A new era is set to dawn for part of Belfast’s waterfront as the public is consulted on a £150m redevelopment of Queen’s Quay.

The Department for Communities has lodged plans for a revamp to include apartments, gym, grade A offices, restaurants, cafes, bars, hotel and community space.

And the Communities Minister is today launching a consultation over the proposals for the site on the eastern bank of the Lagan.

The area is described as a key connection between the city centre and landmarks like the SSE Arena and Titanic Quarter, and other proposed schemes at Sirocco Quay and Belfast Quays.

Deirdre Hargey said the site was “one of most strategic gateways for the city centre”.

“The redevelopment of Queen’s Quay will have an important role to play in helping to improve access for communities in east Belfast to the city centre and to become a high quality and shared space for all with a lasting legacy,” she added.

The minister said she wanted the public to look at an online public consultation exhibit on the department’s website, or register to take part in a virtual consultation.

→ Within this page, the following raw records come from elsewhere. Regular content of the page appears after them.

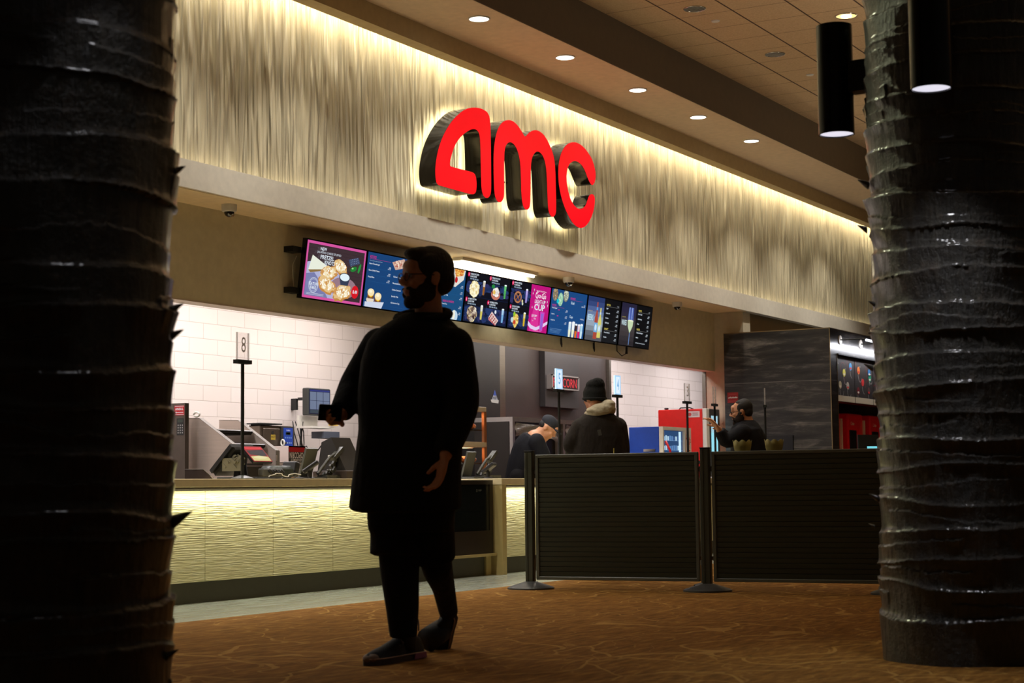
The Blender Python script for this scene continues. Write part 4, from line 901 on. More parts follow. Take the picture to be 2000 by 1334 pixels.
# warming case
t = thing('food_warmer_case', 'tall glass food warmer with copper trim and amber shelves', 'warmer', (15.6, 9.3, .9))
wx0, wx1 = 15.3, 15.91
MB().bb((wx0, 9.3, 1.60), (wx1, 9.75, 1.65), .004).build('header', M('warmer_cream', (190, 178, 160), .4), t)
MB().bb((wx0, 9.3, 1.225), (wx1, 9.75, 1.28), .004).build('middle_rail', M('warmer_cream', (190, 178, 160), .4), t)
for a_, b_ in (((wx1-.05, 9.3, .9), (wx1, 9.33, 1.6)), ((wx0, 9.3, .9), (wx0+.04, 9.33, 1.6)), ((wx1-.04, 9.7, .9), (wx1, 9.75, 1.6))): MB().bb(a_, b_).build('corner_post', copper, t)
MB().bb((wx0+.02, 9.72, .9), (wx1-.02, 9.75, 1.6)).build('back_panel', M('warmer_back', (70, 44, 28), .4), t)
for z in (1.40, 1.05): MB().bb((wx0+.02, 9.34, z), (wx1-.03, 9.7, z+.012)).build('wire_shelf', steel_d, t)
MB().bb((wx0, 9.2, 0), (wx1, 9.8, .9)).build('base_cabinet', steel_d, t)
light('warmer_lamp', 'AREA', ((wx0+wx1)/2, 9.5, 1.59), 1.6, (1, .55, .25), size=.4, size_y=.2); light('warmer_lamp', 'AREA', ((wx0+wx1)/2, 9.5, 1.22), 1.6, (1, .55, .25), size=.4, size_y=.2)
rd = random.Random(5)
for i in range(8):
    z = (1.412, 1.062)[i % 2]; x = wx0+.08+.13*(i//2)
    lb = 'foil packet on the %s shelf of the glass warmer, %s from the copper post' % (('upper', 'lower')[i % 2], ('farthest', 'third', 'second', 'nearest')[i//2])
    tag(MB().ell((x, 9.42, z+.035), (.05, .07, .035)).build('food_packet', M('foil_amber', (196, 120, 74), .4, .3, noise=((60, 60, 60), .4)), smooth=True), lb, 'food', 'packets in the food warmer')

# dark popcorn wall
dk = M('dark_laminate', (62, 52, 50), .38)
t = struct('wall_popcorn_niche', MB().bb((16.1, 10.5, 0), (21.25, 10.62, 3.06)), dk)
struct('wall_niche_dark', MB().bb((16.1, 10.475, 0), (18.25, 10.5, 3.06)), M('black_laminate', (32, 28, 26), .4))
struct('trim_niche_left', MB().bb((18.25, 10.48, 0), (18.39, 10.5, 3.06)), steel)
struct('trim_niche_right', MB().bb((21.21, 10.46, 0), (21.27, 10.63, 3.06)), steel)
tag(MB().bb((19.3, 10.42, 1.81), (20.22, 10.499, 3.0), .004).build('dark_board', M('board_charcoal', (58, 54, 54), .35)), 'dark rectangular board mounted behind the red popcorn sign', 'board')
t = thing('popcorn_sign', 'silver framed box sign with red neon POPCORN lettering', 'sign', (19.2, 10.2, 2.0))
sl = at(1077, 731, Y=10.35); sr = at(1130, 735, Y=10.35); sb = at(1077, 759, Y=10.35)
MB().bb((sl.x, 10.355, sb.z), (sr.x, 10.42, sl.z)).build('sign_box', M('sign_silver', (176, 168, 164), .35, .5), t)
fr = MB(); hh = .014
fr.bb((sl.x, 10.34, sb.z), (sr.x, 10.355, sb.z+hh)).bb((sl.x, 10.34, sl.z-hh), (sr.x, 10.355, sl.z)).bb((sl.x, 10.34, sb.z), (sl.x+.02, 10.355, sl.z)).bb((sr.x-.02, 10.34, sb.z), (sr.x, 10.355, sl.z)).build('frame', M('sign_silver', (176, 168, 164), .35, .5), t)
a = Art((sl.x+.02, 10.354, sl.z-hh), (sr.x-sl.x-.04, 0, 0), (0, 0, -(sl.z-sb.z-2*hh)), 40, 10, .001); a.rect(0, 0, 40, 10, (40, 10, 14)).up(); a.text(20, 1.3, 'POPCORN', 7.4, (236, 50, 60), .0, al='c', w=36); a.build('neon_lettering', LIT, t)
a = Art((18.02, 10.474, at(965, 762, Y=10.5).z), (.2, 0, 0), (0, 0, -.17), 10, 10, .0008)
a.poly([(5, 0), (9, 8), (1, 8)], (176, 180, 190)).up(); a.poly([(5, 0), (7, 4), (3, 4)], (50, 80, 170)); a.poly([(0, 7), (9.8, 7), (9, 9.4), (1, 9.0)], (200, 196, 190)); a.up().text(5, 4.6, 'NSF', 2, (60, 60, 70), .02, al='c')
so = a.build('triangle_sticker', PRINT, None); tag(so, 'small blue and white triangular sticker on the dark wall', 'sticker')
# popcorn cabinet with silver frames and plastic sheets
t = thing('popcorn_cabinet', 'silver framed cabinet with clear plastic sheets behind the bending worker', 'cabinet', (18, 9.7, .9))
y_ = 9.6; cx0 = at(1001, 814, Y=y_).x; cx1 = at(1092, 822, Y=y_).x; cx2 = at(1197, 830, Y=y_).x; ct = at(1001, 814, Y=y_).z
cm = M('cabinet_silver', (170, 164, 162), .35, .5)
MB().bb((cx0, y_, ct-.05), (cx2, y_+.5, ct)).build('top_rail', cm, t)
for x in (cx0, cx1-.04, cx1+.1, cx2-.05): MB().bb((x, y_, .9), (x+.05, y_+.04, ct-.05)).build('frame_post', cm, t)
MB().bb((cx0, y_+.05, .2), (cx2, y_+.5, ct-.05)).build('cabinet_body', M('cabinet_dark', (34, 28, 24), .5), t)
MB().bb((cx0, y_, 0), (cx2, y_+.5, .9)).build('base', steel_d, t)
for a0, a1 in ((cx0+.06, cx1-.06), (cx1+.17, cx1+.8)):
    n = 14; vs = []; 
    for i in range(n+1):
        for j in range(7):
            u = i/n; v = j/6; vs.append((a0+(a1-a0)*u, y_-.012+.02*math.sin(u*9+v*5)*math.sin(v*4+u*3), ct-.06-.16*v*(1-.45*math.sin(u*math.pi))-.05*u))
    mb = MB(); mb.add(vs, [(i*7+j, (i+1)*7+j, (i+1)*7+j+1, i*7+j+1) for i in range(n) for j in range(6)]); mb.build('plastic_sheet', M('clear_plastic', (210, 206, 204), .08, alpha=.5, bump=((9, 9, 30), 1.0, .05)), t, smooth=True)

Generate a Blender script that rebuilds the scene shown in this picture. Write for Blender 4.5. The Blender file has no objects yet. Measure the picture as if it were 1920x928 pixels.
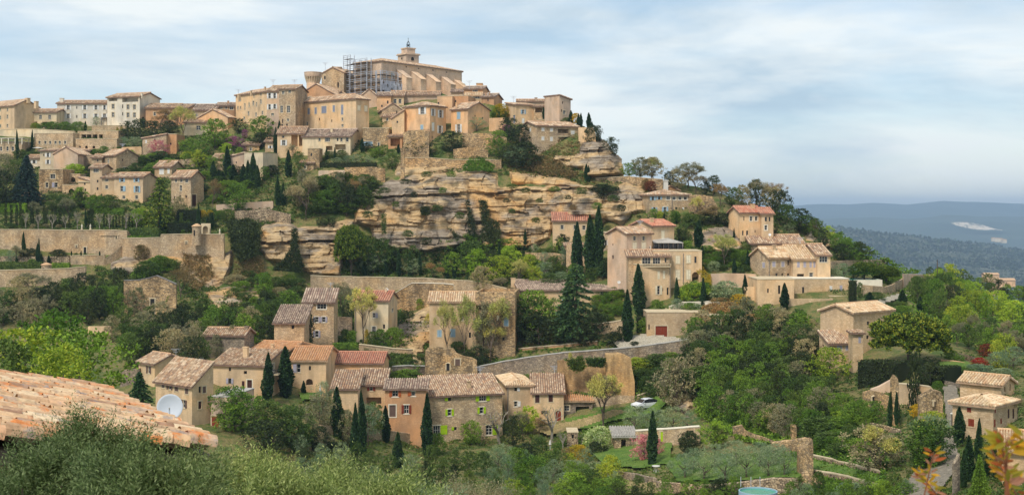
import bpy, math, random, bisect
import numpy as np
from mathutils import Vector, noise
random.seed(7); np.random.seed(7)
C = bpy.context.scene; COL = C.collection
F = 2400.0; HY = 395.0                      # focal length in photo pixels, horizon row (photo 1920 x 928)
# ---------------------------------------------------------------- camera
cd = bpy.data.cameras.new("camera"); cam = bpy.data.objects.new("camera", cd); COL.objects.link(cam)
cam.location = (0, 0, 0); cam.rotation_euler = (math.radians(90), 0, 0)
cd.sensor_width = 36; cd.lens = 36 * F / 1920.0; cd.shift_y = -(464 - HY) / 1920.0
cd.clip_start = 0.3; cd.clip_end = 60000
cd.dof.use_dof = True; cd.dof.focus_distance = 190; cd.dof.aperture_fstop = 11
C.camera = cam
C.render.resolution_x = 1024; C.render.resolution_y = 494
# ---------------------------------------------------------------- world, sun, exposure
SUN_EL, SUN_AZ = math.radians(52), math.radians(212)      # azimuth clockwise from +Y: behind and a little to the left of the viewer
w = bpy.data.worlds.new("World"); C.world = w; w.use_nodes = True
nt = w.node_tree; nt.nodes.clear(); N = nt.nodes; Lk = nt.links
out = N.new("ShaderNodeOutputWorld")
sky = N.new("ShaderNodeTexSky"); sky.sky_type = 'NISHITA'; sky.sun_disc = False
sky.sun_elevation = SUN_EL; sky.sun_rotation = SUN_AZ; sky.altitude = 350
b1 = N.new("ShaderNodeBackground"); b1.inputs[1].default_value = 0.10; Lk.new(sky.outputs[0], b1.inputs[0])
tc = N.new("ShaderNodeTexCoord")
mp = N.new("ShaderNodeMapping"); mp.inputs['Scale'].default_value = (1.0, 1.0, 5.0); mp.inputs['Rotation'].default_value = (0.05, 0.16, 0)
Lk.new(tc.outputs['Generated'], mp.inputs[0])
n1 = N.new("ShaderNodeTexNoise"); n1.inputs['Scale'].default_value = 4.6; n1.inputs['Detail'].default_value = 8; n1.inputs['Roughness'].default_value = 0.55; n1.inputs['Distortion'].default_value = 0.2
Lk.new(mp.outputs[0], n1.inputs[0])
cr = N.new("ShaderNodeValToRGB"); cr.color_ramp.elements[0].position = 0.36; cr.color_ramp.elements[0].color = (0.44, 0.44, 0.44, 1)
cr.color_ramp.elements[1].position = 0.62; cr.color_ramp.elements[1].color = (0.95, 0.95, 0.95, 1)
Lk.new(n1.outputs[0], cr.inputs[0])
n2 = N.new("ShaderNodeTexNoise"); n2.inputs['Scale'].default_value = 3.2; n2.inputs['Detail'].default_value = 9; n2.inputs['Roughness'].default_value = 0.58; n2.inputs['Distortion'].default_value = 0.35
Lk.new(mp.outputs[0], n2.inputs[0])
cc = N.new("ShaderNodeValToRGB"); e = cc.color_ramp.elements
e[0].position = 0.38; e[0].color = (0.38, 0.50, 0.60, 1); e[1].position = 0.60; e[1].color = (0.73, 0.77, 0.77, 1)
Lk.new(n2.outputs[0], cc.inputs[0])
b2 = N.new("ShaderNodeBackground"); b2.inputs[1].default_value = 0.84; Lk.new(cc.outputs[0], b2.inputs[0])
mx = N.new("ShaderNodeMixShader"); Lk.new(cr.outputs[0], mx.inputs[0]); Lk.new(b1.outputs[0], mx.inputs[1]); Lk.new(b2.outputs[0], mx.inputs[2])
Lk.new(mx.outputs[0], out.inputs[0])
sl = bpy.data.lights.new("sun", 'SUN'); sl.energy = 2.1; sl.angle = math.radians(13); sl.color = (1.0, 0.95, 0.87)
so = bpy.data.objects.new("sun", sl); COL.objects.link(so)
sd = Vector((math.sin(SUN_AZ) * math.cos(SUN_EL), math.cos(SUN_AZ) * math.cos(SUN_EL), math.sin(SUN_EL)))
so.rotation_euler = sd.to_track_quat('Z', 'Y').to_euler(); so.location = sd * 400
C.view_settings.view_transform = 'Standard'; C.view_settings.look = 'None'; C.view_settings.exposure = 0.64; C.view_settings.gamma = 1
C.render.engine = 'CYCLES'; C.cycles.max_bounces = 5; C.cycles.diffuse_bounces = 2; C.cycles.transparent_max_bounces = 4
C.cycles.volume_bounces = 0; C.cycles.use_denoising = True
# ---------------------------------------------------------------- materials
MATS = {}
def mat_new(n):
    m = bpy.data.materials.new(n); m.use_nodes = True; MATS[n] = m
    b = m.node_tree.nodes['Principled BSDF']; b.inputs['Roughness'].default_value = 0.85; b.inputs['Specular IOR Level'].default_value = 0.25
    return m, m.node_tree.nodes, m.node_tree.links, b
def ramp(N, stops):
    r = N.new("ShaderNodeValToRGB"); el = r.color_ramp.elements
    while len(el) > 1: el.remove(el[-1])
    el[0].position = stops[0][0]; el[0].color = (*stops[0][1], 1)
    for p, c in stops[1:]:
        q = el.new(p); q.color = (*c, 1)
    return r
def mixc(N, Lk, mode, fac, a, b):
    m = N.new("ShaderNodeMix"); m.data_type = 'RGBA'; m.blend_type = mode
    for k, v in ((0, fac), (6, a), (7, b)):
        if hasattr(v, 'links'): Lk.new(v, m.inputs[k])
        else: m.inputs[k].default_value = v if k == 0 else (*v, 1)
    return m.outputs[2]
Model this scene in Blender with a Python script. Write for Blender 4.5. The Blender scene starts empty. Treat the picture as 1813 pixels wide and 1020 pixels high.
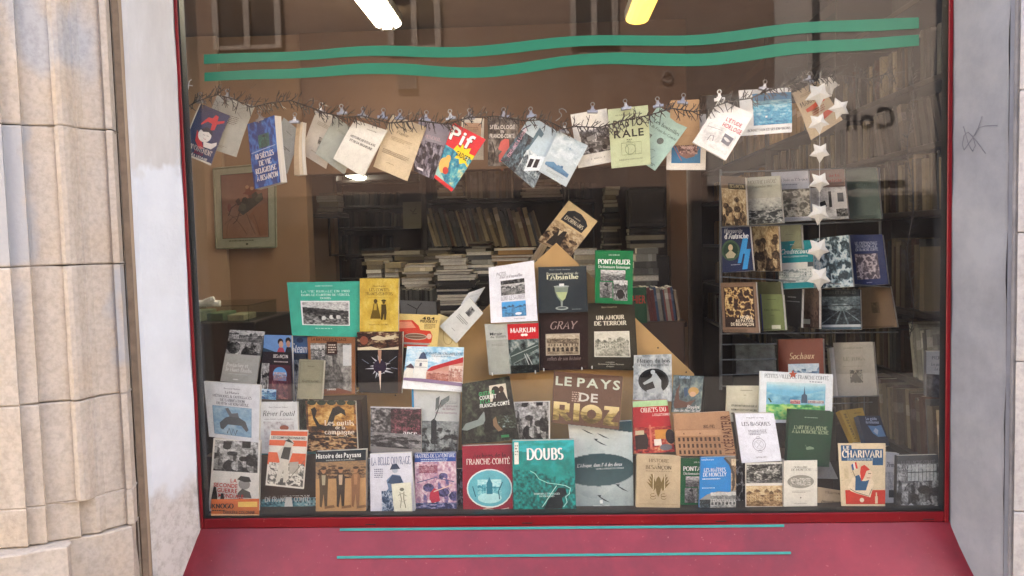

Hamilton Architects is heading up a team involved in the plans.

Paul Millar, partner at Hamilton Architects, said: “Queen’s Quay is a very prestigious and exciting project which will usher in a new era in the economic and social regeneration of Belfast’s riverfront and connect different sections of the city as never before.

“Our team is experienced in urban regeneration and has a comprehensive understanding of the issues associated with planning, financial viability and commercial law. This is critical to enable the department to bring forward this comprehensive development scheme.”

Odyssey Millennium was involved in plans two years ago to transform the site. It proposed building nearly 800 houses, two hotels, offices, shops and leisure facilities including cafes and restaurants in a £100m project.

At the same time the Department for Communities was proposing its own project costing around the same.

It first advertised for expressions of interest in Queen’s Quay nearly five years ago.